On the plus side, Sony's excellent Nightshot Plus mode has made a triumphant return. This allows you to shoot crystal clear footage in almost complete darkness; albeit in a green-tinged 'thermal goggle' style (fans of a certain hotel heiress' private home movie will know what this looks like). While the lack of colour is bound to annoy some, we think it's a reasonable compromise that will allow you to get some great nocturnal use out of your camera. Otherwise, the SR85's video performance was about on par with other camcorders in this price range; offering sharp and reasonably vibrant images when used in sunny environments.

The same cannot be said for its stills mode however, which offers a piddling resolution of just one-megapixel. This would be considered unacceptably low for a mobile camera phone, let alone a $1149 camcorder. As such, those who are looking for a two-in-one device will definitely need to look elsewhere.
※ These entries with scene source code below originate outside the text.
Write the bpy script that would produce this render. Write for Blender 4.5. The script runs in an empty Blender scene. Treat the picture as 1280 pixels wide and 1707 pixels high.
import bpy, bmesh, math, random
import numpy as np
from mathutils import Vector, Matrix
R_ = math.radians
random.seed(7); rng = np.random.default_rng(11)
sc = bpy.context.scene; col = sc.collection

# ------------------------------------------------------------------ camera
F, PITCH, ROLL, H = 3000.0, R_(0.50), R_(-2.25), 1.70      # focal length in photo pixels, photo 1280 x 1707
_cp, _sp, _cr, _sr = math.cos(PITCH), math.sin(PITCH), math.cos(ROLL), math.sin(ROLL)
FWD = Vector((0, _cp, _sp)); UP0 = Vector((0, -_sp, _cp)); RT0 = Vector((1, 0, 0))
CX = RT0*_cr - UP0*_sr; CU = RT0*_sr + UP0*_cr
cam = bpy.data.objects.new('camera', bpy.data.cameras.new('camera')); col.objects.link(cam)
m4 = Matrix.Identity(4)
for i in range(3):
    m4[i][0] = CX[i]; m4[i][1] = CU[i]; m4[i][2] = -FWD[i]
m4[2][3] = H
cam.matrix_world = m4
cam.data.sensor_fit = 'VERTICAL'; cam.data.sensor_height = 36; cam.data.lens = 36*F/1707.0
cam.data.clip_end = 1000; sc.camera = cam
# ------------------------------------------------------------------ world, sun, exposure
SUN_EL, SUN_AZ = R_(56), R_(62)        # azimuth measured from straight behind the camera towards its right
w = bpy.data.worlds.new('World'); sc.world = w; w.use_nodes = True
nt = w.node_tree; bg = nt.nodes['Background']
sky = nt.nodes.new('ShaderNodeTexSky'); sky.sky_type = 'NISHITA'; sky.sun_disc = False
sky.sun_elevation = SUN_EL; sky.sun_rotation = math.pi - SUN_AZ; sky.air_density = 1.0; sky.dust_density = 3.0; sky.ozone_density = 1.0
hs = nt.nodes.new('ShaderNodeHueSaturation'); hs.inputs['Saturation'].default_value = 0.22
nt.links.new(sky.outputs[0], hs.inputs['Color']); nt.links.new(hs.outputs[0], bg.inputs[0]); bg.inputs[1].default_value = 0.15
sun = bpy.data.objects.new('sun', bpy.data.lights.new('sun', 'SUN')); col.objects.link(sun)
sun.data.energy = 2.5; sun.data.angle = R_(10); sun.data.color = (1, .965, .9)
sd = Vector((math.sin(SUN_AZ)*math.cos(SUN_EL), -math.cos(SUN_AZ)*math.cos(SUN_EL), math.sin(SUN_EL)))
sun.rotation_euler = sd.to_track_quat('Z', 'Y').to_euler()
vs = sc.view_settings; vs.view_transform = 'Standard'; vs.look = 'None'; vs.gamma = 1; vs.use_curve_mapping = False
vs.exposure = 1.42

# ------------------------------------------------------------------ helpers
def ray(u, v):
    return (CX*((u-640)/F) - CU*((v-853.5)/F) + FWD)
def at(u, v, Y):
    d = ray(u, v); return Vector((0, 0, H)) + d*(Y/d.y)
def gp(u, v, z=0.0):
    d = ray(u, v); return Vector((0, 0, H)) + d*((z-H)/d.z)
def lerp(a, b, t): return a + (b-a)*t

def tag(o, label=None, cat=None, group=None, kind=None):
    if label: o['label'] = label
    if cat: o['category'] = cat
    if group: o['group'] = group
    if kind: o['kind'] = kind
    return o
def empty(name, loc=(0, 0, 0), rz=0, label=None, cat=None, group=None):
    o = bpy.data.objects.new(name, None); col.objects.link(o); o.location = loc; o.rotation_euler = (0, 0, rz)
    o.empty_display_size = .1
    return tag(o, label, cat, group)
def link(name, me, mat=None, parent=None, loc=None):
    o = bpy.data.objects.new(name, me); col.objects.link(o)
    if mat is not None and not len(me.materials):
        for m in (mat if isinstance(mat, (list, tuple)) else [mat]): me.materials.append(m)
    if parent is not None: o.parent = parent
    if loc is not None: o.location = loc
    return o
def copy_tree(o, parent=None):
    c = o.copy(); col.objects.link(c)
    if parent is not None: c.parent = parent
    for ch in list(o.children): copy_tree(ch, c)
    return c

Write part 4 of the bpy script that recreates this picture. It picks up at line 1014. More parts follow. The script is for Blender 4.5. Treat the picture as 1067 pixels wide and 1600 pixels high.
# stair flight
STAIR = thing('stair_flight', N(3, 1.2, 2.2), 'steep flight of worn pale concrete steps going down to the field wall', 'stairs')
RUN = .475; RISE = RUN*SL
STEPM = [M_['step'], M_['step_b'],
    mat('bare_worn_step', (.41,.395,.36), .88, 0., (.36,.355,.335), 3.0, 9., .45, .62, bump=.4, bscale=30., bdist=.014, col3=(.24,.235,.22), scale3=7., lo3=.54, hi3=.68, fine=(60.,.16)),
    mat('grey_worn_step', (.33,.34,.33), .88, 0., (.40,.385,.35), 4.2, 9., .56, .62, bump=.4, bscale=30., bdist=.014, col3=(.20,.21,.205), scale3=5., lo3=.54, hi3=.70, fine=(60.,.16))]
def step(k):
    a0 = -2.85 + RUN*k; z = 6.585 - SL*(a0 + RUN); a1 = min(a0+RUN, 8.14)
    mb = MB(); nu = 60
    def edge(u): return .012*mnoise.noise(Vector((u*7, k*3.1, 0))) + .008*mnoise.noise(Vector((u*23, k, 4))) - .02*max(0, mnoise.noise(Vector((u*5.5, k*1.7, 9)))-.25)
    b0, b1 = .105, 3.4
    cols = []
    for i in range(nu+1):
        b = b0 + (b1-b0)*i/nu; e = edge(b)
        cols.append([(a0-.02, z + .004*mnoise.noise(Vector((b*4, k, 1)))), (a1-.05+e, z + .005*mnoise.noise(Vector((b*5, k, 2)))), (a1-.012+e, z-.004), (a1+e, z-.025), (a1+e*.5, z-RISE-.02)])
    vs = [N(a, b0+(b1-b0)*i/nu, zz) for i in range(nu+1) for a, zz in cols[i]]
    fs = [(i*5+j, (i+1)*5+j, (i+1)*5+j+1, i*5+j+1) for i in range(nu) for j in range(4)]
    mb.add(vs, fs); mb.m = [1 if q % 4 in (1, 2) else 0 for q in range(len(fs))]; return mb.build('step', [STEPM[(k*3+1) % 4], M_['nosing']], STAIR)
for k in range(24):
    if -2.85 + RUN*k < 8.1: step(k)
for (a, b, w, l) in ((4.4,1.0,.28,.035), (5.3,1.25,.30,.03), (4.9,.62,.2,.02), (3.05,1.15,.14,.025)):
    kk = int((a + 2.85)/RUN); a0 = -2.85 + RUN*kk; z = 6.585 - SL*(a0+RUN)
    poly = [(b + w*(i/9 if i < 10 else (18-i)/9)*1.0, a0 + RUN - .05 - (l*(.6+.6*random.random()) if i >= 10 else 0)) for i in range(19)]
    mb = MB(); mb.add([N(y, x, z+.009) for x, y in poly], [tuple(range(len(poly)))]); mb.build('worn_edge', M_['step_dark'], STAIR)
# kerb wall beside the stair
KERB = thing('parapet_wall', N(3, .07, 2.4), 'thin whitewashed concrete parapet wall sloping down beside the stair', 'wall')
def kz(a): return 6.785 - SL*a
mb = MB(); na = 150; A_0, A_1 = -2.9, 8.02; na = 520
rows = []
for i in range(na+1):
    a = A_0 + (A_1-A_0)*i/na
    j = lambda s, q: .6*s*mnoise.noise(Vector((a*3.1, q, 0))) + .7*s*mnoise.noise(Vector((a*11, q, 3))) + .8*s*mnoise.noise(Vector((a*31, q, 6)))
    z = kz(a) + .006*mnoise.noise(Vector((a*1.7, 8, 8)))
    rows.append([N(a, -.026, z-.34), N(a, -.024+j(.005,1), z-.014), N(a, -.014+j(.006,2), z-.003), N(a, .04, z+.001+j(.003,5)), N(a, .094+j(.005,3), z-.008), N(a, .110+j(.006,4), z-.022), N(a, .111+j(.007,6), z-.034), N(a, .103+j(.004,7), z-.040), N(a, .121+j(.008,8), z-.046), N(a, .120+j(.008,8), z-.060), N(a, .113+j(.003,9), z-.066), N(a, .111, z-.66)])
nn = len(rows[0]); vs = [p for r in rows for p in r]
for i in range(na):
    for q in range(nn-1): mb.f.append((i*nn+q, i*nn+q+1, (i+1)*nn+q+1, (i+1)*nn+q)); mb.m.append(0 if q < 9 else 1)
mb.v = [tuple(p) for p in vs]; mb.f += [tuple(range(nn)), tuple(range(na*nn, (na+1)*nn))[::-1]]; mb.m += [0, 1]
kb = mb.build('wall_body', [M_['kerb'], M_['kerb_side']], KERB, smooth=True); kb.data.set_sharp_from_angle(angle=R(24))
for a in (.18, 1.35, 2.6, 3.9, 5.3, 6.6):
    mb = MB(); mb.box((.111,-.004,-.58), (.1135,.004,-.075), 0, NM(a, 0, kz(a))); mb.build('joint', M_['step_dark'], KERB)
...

Sony's HDD camcorder range has always been a little bit cooler than its competitors, and the DCR-SR85 is no exception. With its user-friendly touch screen display and handy docking station, it has obviously been designed with the entry-level user in mind. Superfluous little touches, like the embossed handgrip and component sliders, ramp up the quality of the product. As always, we found the touch screen interface to be a joy to use; with responsive icons and an intuitive menu layout. Although some people may occasionally struggle with the interface, it's certainly no more cumbersome than the directional sticks found on most other cameras.

Weighing in at a barely-there 360g and with overall dimensions of 76x77x113mm, the DCR-SR85 is certainly very portable. This can occasionally prove problematic if you have trouble holding a camera steady, though a little hands-on practice will swiftly eliminate this problem.